Tymczasem problem polega na tym, że młodzież, ucząc się w szkole rzeczy wymyślonych dla „statystycznego Polaka”, traci niepotrzebnie czas na rzeczy, które są mu całkowicie niepotrzebne. Zamiast szkolić się w konkretnym fachu oraz opanowywać wiedzę potrzebną z punktu widzenia zawodu, młodzież musi omawiać „Dziady” albo przeliczać bezproduktywne równania. Przede wszystkim jednak przymus szkolny szkodzi dlatego, że uczniowie i ich rodziny pozbawiani są możliwości nauczenia się podstawowej umiejętności: decydowania o swoim życiu.

Przywłaszczając sobie prawo do decydowania o cudzym losie i pieniądzach, państwo odbiera ludziom najważniejszy instrument pomagający w osiągnięciu życiowej dojrzałości.
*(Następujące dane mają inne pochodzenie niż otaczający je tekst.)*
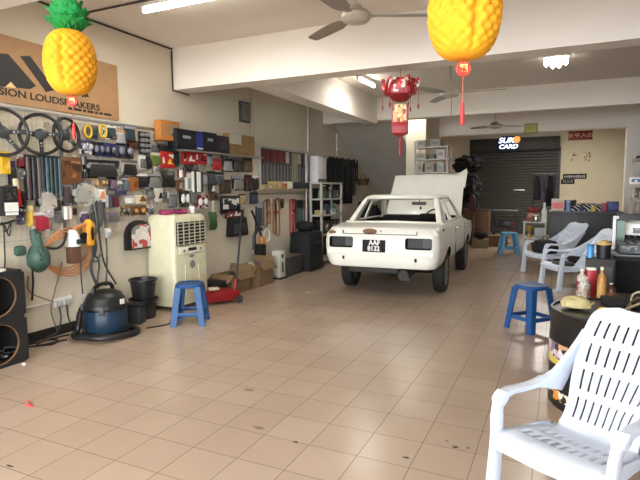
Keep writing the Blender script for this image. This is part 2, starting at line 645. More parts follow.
plate('number_plate', 563, 174, 586.5, 178.8, 'long black plate with pale marks on cream wall, above the shorter plate', 'number plate', MATTB, LGREY, None)
plate('number_plate', 561, 179.3, 574.5, 184, 'short black plate with pale letters on cream wall, under the longer plate', 'number plate', MATTB, LGREY, 'PLA18', .7, 1.0)
for x0, x1, ch, lab in ((569.5, 578, '大', 'left gold paper cut-out character on the cream back wall'), (583, 592.5, '好', 'right gold paper cut-out character on the cream back wall')):
    a, b = on(x0, 151.5, 1, YB - .01), on(x1, 163.5, 1, YB - .01)
    o = text('gold_character', ch, (a.z - b.z) * .85, pmat('dull gold paper', [(206, 168, 96), (120, 92, 56), (236, 222, 190), (214, 180, 110)], 16, .4), None, ((a.x + b.x) / 2, YB - .006, (a.z + b.z) / 2), (PI / 2, 0, 0), .006, .72, 0, .008)
    tag(o, lab, 'wall decoration', 'gold cut-outs on the back wall')
# ================================================================== CAR
def make_car():
    CW = mat('cream white car paint', (232, 231, 220), 0.32, vary=0.03, scale=5.0, coat=0.3)
    DK = mat('dark car interior', (20, 19, 18), 0.8)
    root = thing('car', 'white stripped saloon car with raised bonnet and no tail lamps, black plate at the rear', 'car', (-2.175, 6.50, 0), math.radians(2.4))
    # ---- lower body
    def deck(y):
        if y < .80:
            return .965 + (y - .05) / .75 * .055
        if y < 2.95:
            return 1.0
        return 1.0 - (y - 2.95) / 1.0 * .11
    n = 6
    def loop(y0, y1, hw, r, z, nose=0):
        pts = rrect(hw, (y1 - y0) / 2, r, n, 0, (y0 + y1) / 2)
        # start at rear centre, mirror ordered: right side up to the front then back down the left
        right = [p for p in pts if p[0] > 0]
        i0 = min(range(len(right)), key=lambda i: (right[i][1] * 10 + right[i][0]))
        half = right[:]          # rrect gives rear-right corner then front-right corner
        # insert points along the side
        rr = half[:n + 1]
        fr = half[n + 1:]
        side = [(hw, rr[-1][1] + (fr[0][1] - rr[-1][1]) * k / 10) for k in range(1, 10)]
        rear = [(rr[0][0] * k / 4, y0) for k in (1, 2, 3)]
        front = [(fr[-1][0] * k / 4, y1) for k in (3, 2, 1)]
        h = [(0.012, y0)] + rear + rr + side + fr + front + [(0.012, y1)]
        full = h + [(-x, y) for x, y in h[::-1]]
        return [Vector((x, y, z(y) if callable(z) else z)) for x, y in full]
    L = [loop(.10, 3.84, .70, .15, .425), loop(.05, 3.90, .735, .15, .44), loop(.02, 3.95, .765, .15, .49), loop(.0, 3.985, .79, .15, .58),
         loop(-.005, 4.0, .80, .15, .70), loop(.005, 3.99, .80, .14, .79), loop(.02, 3.98, .79, .13, .88),
         loop(.045, 3.95, .755, .13, lambda y: deck(y) - .045), loop(.075, 3.92, .725, .12, lambda y: deck(y) - .008), loop(.11, 3.88, .68, .11, lambda y: deck(y) + .002)]
    m = MB()
    rows = m.loft(L, True, False)
    m.bridgecap(rows[0], True)
    m.bridgecap(rows[-1])
    body = m.build('body', [CW, DK], root)
    def cutter(fill):
        c = MB()
        c.mi = 1
        fill(c)
        o = c.build('cutter', [CW, DK])
        o.parent = root
        return (o, 'DIFFERENCE')
    cuts = []
    for y in (.93, 3.30):
        for s in (-1, 1):
            cuts.append(cutter(lambda c: c.cyl((s * .50, y, .315), (s * .95, y, .315), .355, n=32)))
    cuts.append(cutter(lambda c: c.box((0, 1.93, .85), (1.36, 2.0, .62))))       # cabin
    cuts.append(cutter(lambda c: c.box((0, 3.42, .9), (1.22, .80, .6))))          # engine bay
    for s in (-1, 1):
        def tl(c, s=s):
            a = [(x + s * .535, z + .775) for x, z in rrect(.175, .075, .028, 4)]
            c.prism([(x, z) for x, z in a], (0, -.05, 0), (1, 0, 0), (0, 0, 1), (0, 1, 0), .17)
        cuts.append(cutter(tl))
        cuts.append(cutter(lambda c, s=s: c.box((s * .50, 0.0, .56), (.032, .12, .05))))
    boolcut(body, cuts)
    # creases, seams, and the handle recess on the tail
    SEAM = mat('panel seam', (70, 68, 62), 0.7)
    MB().box((0, .012, .892), (1.02, .02, .006)).box((-.51, .02, .914), (.006, .03, .05)).box((.51, .02, .914), (.006, .03, .05)).build('boot_lid_seam', SEAM, root)
    for s in (-1, 1):
        for y in (1.60, 2.72):
            MB().box((s * .797, y, .68), (.010, .008, .44)).build('door_seam', SEAM, root)
    for s in (-1, 1):
        for y in (1.72, 2.58):
            pass
        for y in (1.75, 2.62):
            MB().box((s * .80, y, .88), (.02, .09, .022)).build('door_handle', CHROME, root, bevel=.004)
    MB().lathe([(.0, 0), (.02, 0), (.02, .012), (0, .012)], (.77, .52, .93), 14, Matrix.Rotation(PI / 2, 3, 'Y')).build('fuel_hole', DK, root)
    o = MB().box((0, -.010, .64), (1.46, .014, .07)).build('lower_valance', CW, root, bevel=.006)
    RUST = mat('brown primer patch', (124, 92, 70), 0.85, vary=.2, scale=30)
    m = MB(); m.ball((-.13, .028, .925), (.10, .014, .042), 14, 8); m.build('primer_patch', RUST, root)
    m = MB(); m.ball((-.67, .035, .90), (.055, .016, .030), 12, 8); m.build('primer_patch', RUST, root)
    m = MB(); m.ball((.02, .05, .93), (.010, .02, .010), 8, 6); m.build('lock_hole', DK, root)
    # ---- plate
    p = MB().box((-.06, -.022, .735), (.315, .012, .165)).build('number_plate', MATTB, root, bevel=.004)
    PW = mat('plate letters', (228, 228, 222), 0.5)
    text('plate_lettering', 'AAF', .092, PW, p, (-.05, -.030, .777), (PI / 2, 0, 0), .002, .92, 0, .003)
    text('plate_lettering', '8132', .092, PW, p, (-.06, -.030, .699), (PI / 2, 0, 0), .002, .92, 0, .003)
    # ---- tail lamp housings, dark with one grey lens
    for s in (-1, 1):
        MB().box((s * .535 - .06, .10, .775), (.20, .02, .12)).build('lamp_recess', mat('lamp recess', (14, 14, 14), .5), root)
        MB().box((s * .535 + .10, .09, .775), (.12, .02, .12)).build('lamp_bracket', mat('lamp bracket', (78, 76, 72), .6), root)
    # ---- roof and pillars
    def rloop(y0, y1, hw, r, z, crown):
        pts = rrect(hw, (y1 - y0) / 2, r, 6, 0, (y0 + y1) / 2)
        return [Vector((x, y, z + crown * (1 - (x / hw) ** 2))) for x, y in pts]
    m = MB()
    rl = [rloop(1.27, 2.40, .55, .12, 1.325, .012), rloop(1.22, 2.44, .585, .13, 1.34, .01), rloop(1.215, 2.45, .585, .13, 1.36, .012),
          rloop(1.25, 2.42, .565, .13, 1.385, .015), rloop(1.34, 2.34, .50, .12, 1.40, .014)]
    m.loft(rl, True, True)
    m.build('roof', CW, root)
    def pillar(b, t, name='pillar'):
        m = MB()
        m.hexa([Vector(p) for p in b], [Vector(p) for p in t])
        return m.build(name, CW, root, bevel=.008)
    for s in (-1, 1):
        def q(x0, x1, y0, y1, z):
            v = [(s * x0, y0, z), (s * x1, y0, z), (s * x1, y1, z), (s * x0, y1, z)]
            return v if s > 0 else v[::-1]
        pillar(q(.63, .715, .80, 1.06, .985), q(.515, .578, 1.22, 1.36, 1.347), 'rear_pillar')
        pillar(q(.675, .715, 1.62, 1.70, .985), q(.55, .578, 1.66, 1.73, 1.347), 'centre_pillar')
        pillar(q(.655, .715, 2.93, 3.0, .985), q(.53, .578, 2.36, 2.43, 1.347), 'front_pillar')
        # door window frames: thin rails
        m = MB()
        m.tube([(s * .712, 1.12, .99), (s * .605, 1.38, 1.30), (s * .588, 1.63, 1.325)], .012, 6)
        m.tube([(s * .712, 1.74, .99), (s * .60, 1.76, 1.29), (s * .588, 2.32, 1.315), (s * .712, 2.85, .99)], .012, 6)
        m.build('door_window_frame', CW, root)
        m = MB()
        m.ribbon([(s * .70, .78, 1.0), (s * .712, 1.9, 1.0), (s * .70, 3.0, .995)], (1, 0, 0), (0, 0, 1), .05, .04)
        m.build('window_sill', CW, root, bevel=.006)
    MB().ribbon([(-.68, .83, 1.0), (0, 0.79, 1.015), (.68, .83, 1.0)], (0, 1, 0), (0, 0, 1), .10, .03).build('rear_shelf', CW, root, bevel=.006)
    MB().ribbon([(-.68, 2.96, .99), (0, 3.0, 1.0), (.68, 2.96, .99)], (0, 1, 0), (0, 0, 1), .12, .03).build('scuttle', CW, root, bevel=.006)
    # ---- inside: dashboard, steering wheel, mirror
    MB().box((0, 2.74, .93), (1.28, .30, .20)).build('dashboard', DK, root, bevel=.03)
    MB().box((.30, 2.62, 1.0), (.52, .22, .12)).build('instrument_hood', DK, root, bevel=.03)
    M2 = Matrix.Rotation(math.radians(60), 3, 'X')
    ring = [Vector((.34, 2.40, .98)) + M2 @ Vector((.185 * math.cos(2 * PI * k / 28), .185 * math.sin(2 * PI * k / 28), 0)) for k in range(28)]
    m = MB()
    m.tube(ring, .012, 8, True)
    m.tube([ring[0], ring[14]], .012, 6)
    m.tube([(.34, 2.40, .98), (.34, 2.62, .88)], .02, 8)
    m.build('steering_wheel', DK, root)
    MB().box((.08, 2.30, 1.245), (.24, .03, .055)).cyl((.08, 2.30, 1.25), (.08, 2.34, 1.31), .008).build('rear_view_mirror', mat('mirror back', (96, 92, 84), .5), root, bevel=.006)
    MB().box((.07, 2.5, 1.16), (.03, .01, .05)).build('hanging_tag', DK, root)
    # ---- wheels
    for y in (.93, 3.30):
        for s in (-1, 1):
            R = Matrix.Rotation(s * PI / 2, 3, 'Y')
            w = MB().lathe([(.19, -.08), (.26, -.085), (.288, -.07), (.295, -.04), (.295, .04), (.288, .07), (.26, .085), (.19, .08), (.185, 0)], (s * .685, y, .295), 40, R, cap=False)
            tyre = w.build('tyre', RUBBER, root, ang=30)
            k = MB().lathe([(.0, .03), (.05, .035), (.055, .02), (.09, .018), (.12, .05), (.165, .055), (.18, .075), (.195, .08), (.195, -.05), (0, -.05)], (s * .685, y, .295), 32, R)
            k.build('wheel_rim', mat('dull wheel rim', (150, 148, 142), .35, metal=.7), tyre)
    # ---- underneath
    m = MB()
    m.cyl((-.6, .93, .30), (.6, .93, .30), .04)
    m.ball((0, .93, .30), (.13, .13, .11))
    m.build('rear_axle', MATTB, root)
    MB().box((0, 2.0, .42), (1.2, 3.4, .08)).build('underbody', MATTB, root, bevel=.02)
    MB().cyl((.28, .25, .315), (.28, .72, .315), .075, n=14).cyl((.40, .02, .30), (.34, .4, .31), .022, n=10).build('exhaust', mat('rusty exhaust', (60, 54, 50), .7), root)
    MB().box((-.12, .4, .40), (.7, .5, .12)).build('fuel_tank', mat('fuel tank', (48, 46, 44), .7), root, bevel=.03)
    # ---- bonnet, hinged at the scuttle and propped open
    bon = MB()
    sec = []
    for k in range(7):
        t_ = k / 6
        hw = .70 - .03 * t_
        row = []
        for j in range(11):
            u = -1 + 2 * j / 10
            row.append(Vector((u * hw, .97 * t_, .022 * (1 - u * u) * (1 - .3 * t_) + (.05 if abs(u) == 1 else 0) * 0)))
        sec.append(row)
    th = .025
    L2 = [row + [p - Vector((0, 0, th)) for p in row[::-1]] for row in sec]
    bon.loft(L2, True, True)
    # turned-down nose lip
    bon.ribbon([(-.67, .985, -.04), (0, .99, -.02), (.67, .985, -.04)], (0, 1, 0), (0, 0, 1), .03, .10)
    b = bon.build('bonnet', CW, root, bevel=.004)
    b.location = (0, 3.0, 1.0)
    b.rotation_euler = (math.radians(49), 0, 0)
    MB().prism([(.40, .95), (.52, 1.01), (.62, 1.10), (.69, 1.17), (.715, 1.10), (.71, .70), (.68, .70), (.67, .95), (.60, .985), (.52, .96)], (0, 0, -.03), (1, 0, 0), (0, 1, 0), (0, 0, 1), .03).build('bonnet_side_brace', CW, b, bevel=.004)
    MB().cyl((.58, 3.75, .86), (.55, 3.52, 1.52), .008, n=8).build('bonnet_prop', MATTB, root)
    # engine lump
    MB().box((0, 3.4, .66), (.5, .55, .3)).cyl((0, 3.4, .8), (0, 3.4, .9), .16, n=20).build('engine', mat('engine grey', (60, 58, 56), .6, metal=.4), root, bevel=.02)
    root.scale = (1, .96, 1)
    return root
make_car()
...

W efekcie młodzi ludzie zdający „egzamin dojrzałości” są wprowadzani w tragiczny w skutkach błąd. Choć wiedzą zapewne, gdzie bije serce Unii Europejskiej oraz kiedy wybuchła I wojna światowa, mają ogromne braki w wiedzy o świecie. Ich głowy są pełne przesądów oraz chorych teorii, którymi coraz bardziej nasiąkają szkolne programy. Są przekonani, że państwowe szkoły są czymś dobrym, że państwo służy dla dobra człowieka, że integracja europejska to ogromny sukces ludzkości oraz że udzielone im w szkołach wykształcenie jest czymś wartościowym. Po wieloletniej odsiadce w szkolnych ławach będą gotowi z wyższością wyśmiać każdego, kto nie będzie wiedział, kto był autorem „Krzyżaków” albo stwierdzi, że państwo to złodziejstwo na wielką skalę.

Nie puszczajmy dzieci do kontrolowanych przez Lewiatana szkół, jeśli nie musimy!